There's a scene in Marc Webb's (500) Days of Summer in which Tom Hansen (Joseph Gordon-Levitt) attends a house party thrown by Summer Finn (Zooey Deschanel) and we see in split screen the difference between his expectations of what will happen at the party (which, more accurately, are his desires) and the reality of it.
Intermittently during Nicholas Jasenovec's faux documentary, Paper Heart, elderly couples recall the stories of when they fell in love or how they first met à la When Harry Met Sally. But instead of simply talking heads, Charlyne Yi, the film's protagonist/subject, recreates these scenes with paper cutout puppets and landscapes.
(500) Days of Summer and Paper Heart are two distinctly different films. The former foregrounds its own artifice, with its broken narrative and fantasy sequences. The latter, while ultimately a pretty thinly-veiled ruse, keeps up the pretense of being a documentary. But in their own way (as in the two episodes above, for example), they find mutual ground, arriving at a similar point about the uniquely nebulous idea of love--or, should I say, LOVE.
In Paper Heart, Charlyne Yi--comedienne and all-around goofy gal--isn't so much in search of love in the same way many of us are. Instead she is looking for some kind, any kind, of definition for love and then whether or not any of that can apply to her. When she meets Michael Cera (Superbad, Juno), the quirkiest of couples emerges and the question of whether true love is in the cards for her is put to the test. In (500) Days of Summer, the question of true love is never in doubt for Tom. True love is the destiny of all, most certainly him. So when Summer floats into his orbit, it's a fait accompli--the two will spend the rest of their lives together. Well, at least he thinks so.

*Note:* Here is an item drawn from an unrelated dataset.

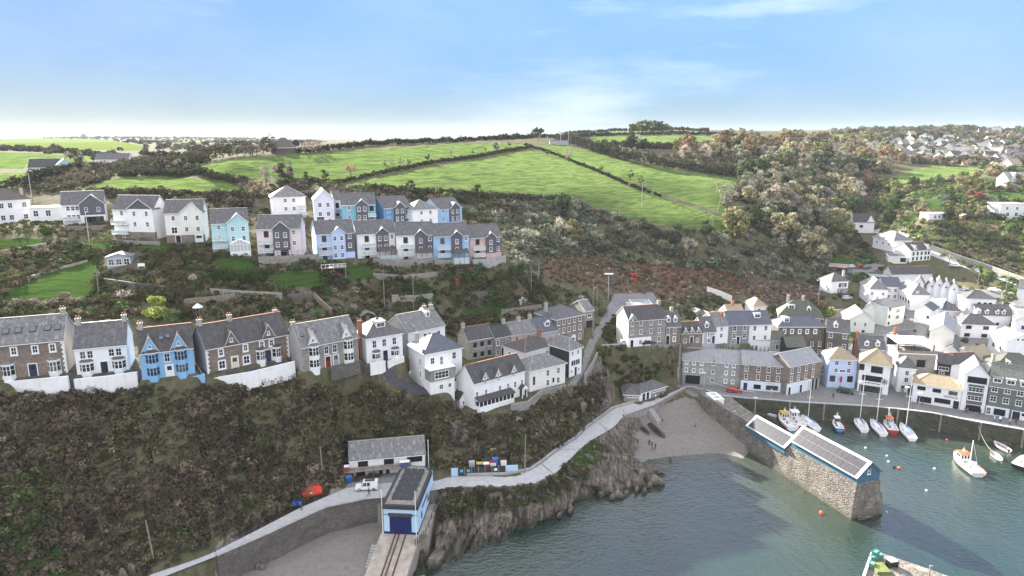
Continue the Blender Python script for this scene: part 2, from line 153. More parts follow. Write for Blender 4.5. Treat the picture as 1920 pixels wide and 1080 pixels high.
H('long_shed', 'long low grey shed with white gable beyond the upper estate', None, cat='shed', at=(211,308), w=14, rot=15, h=2.6, dep=7, roof='gable', rise=2.4, wall='white', rf='slate')
H('farm_house', 'dark pointed farmhouse on the skyline among bare trees', None, group=GV, at=(530,287), w=10, rot=10, h=2.5, dep=8, roof='hip', rise=4.5, wall='stonedark', rf='brownroof')
H('concrete_store', 'grey flat roofed concrete store beside the upper car park', (1186,571,1222,571), cat='outbuilding', D=222, h=5.5, dep=6, roof='flat', wall='grey', rf='paleslate')
H('white_garage', 'small white garage with sloping pale roof in front of the concrete store', (1175,577,1201,578), cat='outbuilding', D=213, h=4, dep=4, roof='mono', rise=.6, wall='lightblue', rf='paleslate')
H('cafe', 'low stone beach cafe with two slate hipped roofs and white band beside the coastal path', (1199,738.5,1249,724), cat='cafe', b=(753,5.3), dep=5, roof='hip', rise=1.7, wall='stonelight', rf='slate', win=[('F',[.55,.75,.9],[.75],1.6,.5,'w')], panel=[(.0,.42,.0,.98,'white')], door=[('F',.15,1.0,2.1,'dark'),('F',.3,1.0,2.1,'navy')])
H('cafe', 'left half of the low stone cafe nearest the cliff gully with its own hipped roof', (1170,740,1198.5,741), cat='cafe', b=(753,5.5), dep=6, roof='hip', rise=1.9, wall='stonelight', rf='slate', win=[('F',[.4,.75],[.75],1.4,.5,'w')])
# ---------------- the tall upper estate houses
def U(label, E, b, wall, gab, gmat, wing='L', rise=3.0, bal=(), gwin=(.8,.5), name='estate_house', glass=None, canopy=None, **k):
    H(name, label, E, group=GU, b=b, dep=k.pop('dep',8.5), roof=k.pop('roof','gable'), rise=rise, wall=wall, rf=k.pop('rf','slate'), ufront=(gab, gmat, gwin), bal=bal, glass=glass, ucanopy=canopy, **k)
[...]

Their stylistic differences aside, on some level these characters are interchangeable. Tom could have easily been wooing Charlyne instead of Summer; and Summer would have been just as reticent to engage in anything serious with Michael as she was with Tom. It is the classic inversion of the gender stereotype--the hopelessly romantic male and the wild, cynical female he attempts to tame. And as both films are essentially false constructs, they point to a fundamental aspect of love--especially to that of love in the movies. Love isn't so much an actual thing, even a feeling, inasmuch as it is itself a construct, no more than an idea that people create in their heads. Like film itself, it's a mere projection. Any number of Summer Finns could have waltzed into Tom Hansen's life and the story would have played out similarly. When Michael enters Charlyne's world, it isn't really their emotional status at stake, it's the movie's. The premise of the film asks whether love has a place in Charlyne's world, not if Michael does.
I'm beginning to think that this is the ultimate fallacy of love. The marginally humble opinion of this writer is that one of the major reasons love tends to fail is that people are unwilling to recognize the large distance between expectation and reality. At their core, both films are significantly more hopeful than this cynical (realistic?) stance, but the inclusion of the episode in (500) Days above or the reenactments in Paper Heart make them more fully engaged with the nuance of adult relationships than most of their mainstream counterparts and, resultingly (or maybe unwittingly), more critical of it. Oh, and they're hilariously funny. What else do you want from a romantic comedy?